* **DATASET CONTENT**:
%%

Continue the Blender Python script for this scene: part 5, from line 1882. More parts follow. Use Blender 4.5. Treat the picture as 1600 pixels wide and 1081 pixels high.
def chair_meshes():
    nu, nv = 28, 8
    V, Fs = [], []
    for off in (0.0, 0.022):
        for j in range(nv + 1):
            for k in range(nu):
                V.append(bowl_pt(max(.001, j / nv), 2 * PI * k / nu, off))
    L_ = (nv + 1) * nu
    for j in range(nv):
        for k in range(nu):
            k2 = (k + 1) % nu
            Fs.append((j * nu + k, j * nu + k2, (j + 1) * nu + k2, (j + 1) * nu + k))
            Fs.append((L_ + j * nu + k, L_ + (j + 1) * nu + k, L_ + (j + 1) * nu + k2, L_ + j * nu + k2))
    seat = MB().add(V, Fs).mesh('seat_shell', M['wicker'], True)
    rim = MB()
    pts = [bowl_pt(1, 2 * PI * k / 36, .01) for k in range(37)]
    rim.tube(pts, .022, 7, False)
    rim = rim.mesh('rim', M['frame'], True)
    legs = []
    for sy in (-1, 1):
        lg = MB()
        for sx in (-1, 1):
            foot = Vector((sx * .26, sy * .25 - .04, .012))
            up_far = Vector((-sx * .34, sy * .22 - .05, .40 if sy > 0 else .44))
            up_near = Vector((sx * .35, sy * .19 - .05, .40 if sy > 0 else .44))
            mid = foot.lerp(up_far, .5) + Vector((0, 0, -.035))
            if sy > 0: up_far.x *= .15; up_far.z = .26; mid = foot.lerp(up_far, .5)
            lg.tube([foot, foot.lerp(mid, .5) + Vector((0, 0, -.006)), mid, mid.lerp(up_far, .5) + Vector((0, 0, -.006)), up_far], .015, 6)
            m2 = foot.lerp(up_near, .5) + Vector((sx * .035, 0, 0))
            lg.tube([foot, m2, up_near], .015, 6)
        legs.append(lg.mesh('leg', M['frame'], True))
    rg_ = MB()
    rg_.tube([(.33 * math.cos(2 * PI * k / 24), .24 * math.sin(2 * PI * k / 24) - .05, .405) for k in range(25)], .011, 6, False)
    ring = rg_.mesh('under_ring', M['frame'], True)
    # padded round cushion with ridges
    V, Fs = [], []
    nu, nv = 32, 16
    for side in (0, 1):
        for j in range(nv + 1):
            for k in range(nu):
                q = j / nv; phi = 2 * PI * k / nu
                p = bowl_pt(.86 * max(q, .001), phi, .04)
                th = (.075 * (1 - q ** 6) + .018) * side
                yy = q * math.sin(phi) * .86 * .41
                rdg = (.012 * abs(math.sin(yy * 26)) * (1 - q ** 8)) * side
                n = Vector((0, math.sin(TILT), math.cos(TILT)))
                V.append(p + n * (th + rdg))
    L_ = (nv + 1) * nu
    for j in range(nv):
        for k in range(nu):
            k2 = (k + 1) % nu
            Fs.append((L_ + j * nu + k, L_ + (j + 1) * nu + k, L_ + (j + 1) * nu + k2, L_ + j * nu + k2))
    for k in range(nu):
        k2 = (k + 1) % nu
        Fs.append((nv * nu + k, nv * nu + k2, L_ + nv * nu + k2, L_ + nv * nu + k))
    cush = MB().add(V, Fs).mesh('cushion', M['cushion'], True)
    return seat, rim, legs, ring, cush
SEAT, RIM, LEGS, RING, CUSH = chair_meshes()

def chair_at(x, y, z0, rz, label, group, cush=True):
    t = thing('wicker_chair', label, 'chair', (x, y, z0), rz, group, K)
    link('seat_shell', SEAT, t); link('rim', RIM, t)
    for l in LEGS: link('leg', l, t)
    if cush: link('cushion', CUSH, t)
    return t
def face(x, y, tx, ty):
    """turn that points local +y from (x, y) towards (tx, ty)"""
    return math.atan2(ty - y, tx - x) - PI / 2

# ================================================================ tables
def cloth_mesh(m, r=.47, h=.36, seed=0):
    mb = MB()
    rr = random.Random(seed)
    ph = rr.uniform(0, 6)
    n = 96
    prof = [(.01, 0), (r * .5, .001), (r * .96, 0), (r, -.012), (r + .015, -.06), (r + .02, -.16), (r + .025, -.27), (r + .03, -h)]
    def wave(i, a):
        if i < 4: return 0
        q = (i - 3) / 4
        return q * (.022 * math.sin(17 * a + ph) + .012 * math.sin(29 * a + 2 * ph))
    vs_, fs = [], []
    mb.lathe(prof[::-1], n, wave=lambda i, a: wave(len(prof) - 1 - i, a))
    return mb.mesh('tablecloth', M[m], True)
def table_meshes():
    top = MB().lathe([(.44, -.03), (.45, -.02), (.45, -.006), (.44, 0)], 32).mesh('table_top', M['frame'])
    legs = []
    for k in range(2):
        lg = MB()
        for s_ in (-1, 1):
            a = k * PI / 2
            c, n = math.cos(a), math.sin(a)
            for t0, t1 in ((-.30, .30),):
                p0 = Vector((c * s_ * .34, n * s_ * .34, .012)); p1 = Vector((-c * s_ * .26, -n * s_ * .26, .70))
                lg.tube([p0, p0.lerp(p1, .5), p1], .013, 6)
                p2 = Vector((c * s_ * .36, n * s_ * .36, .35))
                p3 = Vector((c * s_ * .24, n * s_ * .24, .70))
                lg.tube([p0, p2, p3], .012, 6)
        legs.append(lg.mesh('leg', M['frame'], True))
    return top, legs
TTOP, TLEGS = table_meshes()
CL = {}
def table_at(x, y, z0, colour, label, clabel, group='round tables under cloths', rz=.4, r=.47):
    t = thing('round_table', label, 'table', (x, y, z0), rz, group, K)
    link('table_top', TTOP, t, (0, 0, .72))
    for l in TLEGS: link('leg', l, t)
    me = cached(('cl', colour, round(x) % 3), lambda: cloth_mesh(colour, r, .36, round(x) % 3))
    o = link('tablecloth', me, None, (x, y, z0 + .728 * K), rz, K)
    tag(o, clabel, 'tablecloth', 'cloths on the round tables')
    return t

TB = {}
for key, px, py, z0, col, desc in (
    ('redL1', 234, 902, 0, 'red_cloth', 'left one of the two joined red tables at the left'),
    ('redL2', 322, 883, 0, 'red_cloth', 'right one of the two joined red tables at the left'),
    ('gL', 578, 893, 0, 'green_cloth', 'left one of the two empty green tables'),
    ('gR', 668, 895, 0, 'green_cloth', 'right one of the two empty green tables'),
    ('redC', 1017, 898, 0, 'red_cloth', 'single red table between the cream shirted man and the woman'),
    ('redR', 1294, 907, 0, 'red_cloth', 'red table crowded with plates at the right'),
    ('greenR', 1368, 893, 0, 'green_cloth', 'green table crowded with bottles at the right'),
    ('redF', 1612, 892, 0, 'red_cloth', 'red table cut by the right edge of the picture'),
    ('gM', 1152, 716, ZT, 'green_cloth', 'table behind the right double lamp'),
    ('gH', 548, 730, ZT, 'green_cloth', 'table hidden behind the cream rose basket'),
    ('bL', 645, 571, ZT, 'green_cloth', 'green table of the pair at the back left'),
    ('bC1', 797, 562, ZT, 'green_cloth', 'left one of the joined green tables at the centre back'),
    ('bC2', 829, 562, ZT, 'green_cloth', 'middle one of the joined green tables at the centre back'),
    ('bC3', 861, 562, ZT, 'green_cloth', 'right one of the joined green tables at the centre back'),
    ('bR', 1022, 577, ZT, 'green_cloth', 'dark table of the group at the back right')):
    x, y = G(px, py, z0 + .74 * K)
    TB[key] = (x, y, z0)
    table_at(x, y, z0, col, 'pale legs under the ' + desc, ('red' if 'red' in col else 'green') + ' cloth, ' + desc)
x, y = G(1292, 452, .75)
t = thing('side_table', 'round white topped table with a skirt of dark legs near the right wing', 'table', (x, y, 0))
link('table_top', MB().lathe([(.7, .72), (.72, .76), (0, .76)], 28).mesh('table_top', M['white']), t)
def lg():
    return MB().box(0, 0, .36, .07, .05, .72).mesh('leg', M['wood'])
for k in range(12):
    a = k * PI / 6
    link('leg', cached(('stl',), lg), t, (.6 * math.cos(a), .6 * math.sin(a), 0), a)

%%

Gather up every line in the data above that contains the word "from", copying each one.

* **ANSWER TO THIS TASK**:
Continue the Blender Python script for this scene: part 5, from line 1882. More parts follow. Use Blender 4.5. Treat the picture as 1600 pixels wide and 1081 pixels high.
    """turn that points local +y from (x, y) towards (tx, ty)"""